1. 3D printer (i used a "Bambu Lab P1S")
2. Black PLA filament from Bambu Lab
3. Soldering iron / tin
4. Breadboard to verify the circuit

Parts (PCB):

1. Custom PCB
2. For the components of the PCB, see bom.xslx. This Bill of Material shows all used footprints, quantities, values and LCSC part MPN's, aswell as others supplier MPN's to complete the PCBA.
3. 12V DC jack power adapter. See what is available. Each fan draws 1,2W, so in total 2,4W. LEDs also draw some current. 12V 1A will be more then enough. I used 12V/3A since i had one at home already.

Fans:

1. 2x Noctua NF-A14 PWM (https://www.noctua.at/en/products/nf-a14-pwm/specifications)
2. 4pin PWM fan extension cable (to route the cables from PCB to fans. I measured the needed length using my cable management, this is different for each rig i suppose). It is important that the connectors fit on the Fans and PCB. Female to Male cable works.

When i started thinking about the prototype, i needed to know how PC fans have to be driven, which turned out to be relatively simple.

The fan has 4 pins:

1) GND

2) 12V

3) RPM speed (used as feedback to PC's, but i didnt use this pin)

4) 5V PWM signal (for controlling the speed)

Since the 12V and GND wil be provided by the 12V DC adapter, i only needed to make a circuit for making a PWM signal based on a user input.

I remembered that the NE555 (timer/pulse-generator chip) is very populair and i noticed people making PWM generators out of it. The input uses a potentiometer to control the PWM output. Exactly what i needed. I have built a prototype on a breadboard and it worked pretty good.

Once i noticed that this prototype worked, it was time to make the schematic and PCB.

I converted my prototype circuit to a schematic in KiCAD. I chose to use 0603 resistors/capacitors for the common uses. The more robust components are THT.

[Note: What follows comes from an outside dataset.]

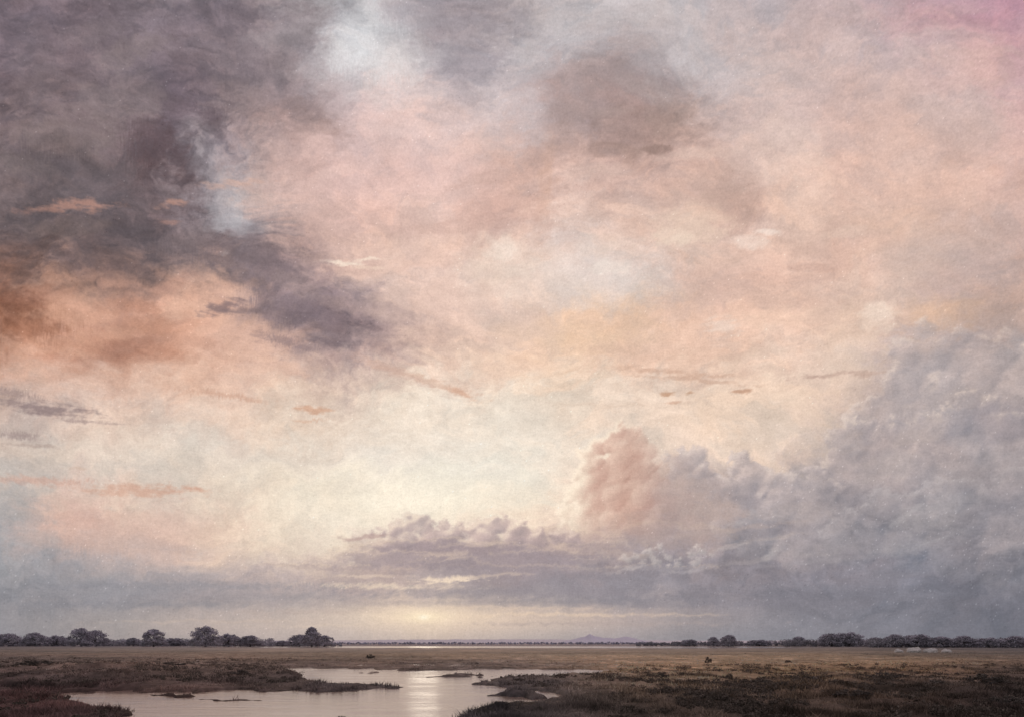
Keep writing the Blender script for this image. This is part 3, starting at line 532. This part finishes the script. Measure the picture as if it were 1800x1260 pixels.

The circuits starts with J1 where the 12V comes in. To ensure the system can be turned of, a switch is used. The red LED indicates if the system is powered or not.

the L7805 makes 5V out of 12V. The reason i chose an LDO is because this is a low power project. Switched power supplies are more efficient in power loss for example, but this design has low power usage, so the LDO provides an small en easy 5V voltage.

The NE555 is so designed it will function like a PWM generator. If RV1 is rotated, the PWM on the OUT tag changes from 0 to 100%. This OUT tag provides the PWM for the fans and goes to the LED driver (LM3914).

This LM3914 expects an analogue voltage to drive the LEDs like a VU-meter. To make this analogue voltage, a low pass filter is made to filter the PWM signal into a analogue voltage between 0 and 5V. An 1k resistor and 330uF capacitor is used for this, which makes the SIG tag signal. This signal is slow to changes on the PWM input, but stable to keep the LEDs driving without jittering.

J2 and J3 are used to connect the fans to the board. The diodes placed act like flyback diodes. These diodes are placed to eliminate flyback when the system is turned of and the fans are generating voltage because they are still spinning like a flywheel.

When finished soldering, i tested the design and it worked out pretty well :)

PCB mounting to the simrig

Now the electronics are working, i started printing. The base of the PCB consist of 3 parts. The PCB-mount, a cover and a LED diffuser. This diffuser guides the light from the PCB to the outside of the casing. I also used translucent PETG filament from Bambu Lab, but this isn't neccesary, because the diffuser will guide the light enough. To mount the PCB-mount onto the rig, T-slots and a Mx are used. To mount the PCB to the PCB-mount, little M4 screws are used.

Noctua Desk Fan:

I did find a design for a desk fan from Noctua itsself, but ended up using the following remix so it has a GoPro styled mount: https://www.printables.com/model/189684-noctua-style-desk-fan-140mm

1. Feel free to use another fan if you want to, as long if it is 140mm it will work with the fans i use.

I starting printing 1 with my old printer (Prusa I3 MK3), and did not think of any warping, untill i saw my print was bending like crazy. Therefore, i recommend using a brim or better bed adheasion. Later when i recieved my new printer (Bambu Lab P1S), it printed fine. There are a lot of remixes of the model that can be found online. I ended up with one with a GoPro mount. This meant it can be adjusted before tighten the screws. I only needed to design a bracket to mount to the simrig.

GoPro sim bracket:

This is the bracket you mount against your rig where you want to place your fans. It can be mounted in different ways. Due to the GoPro styled connection, the fans can easily be adjusted during assembly. assembly uses M5 bolts. This step is W.I.P.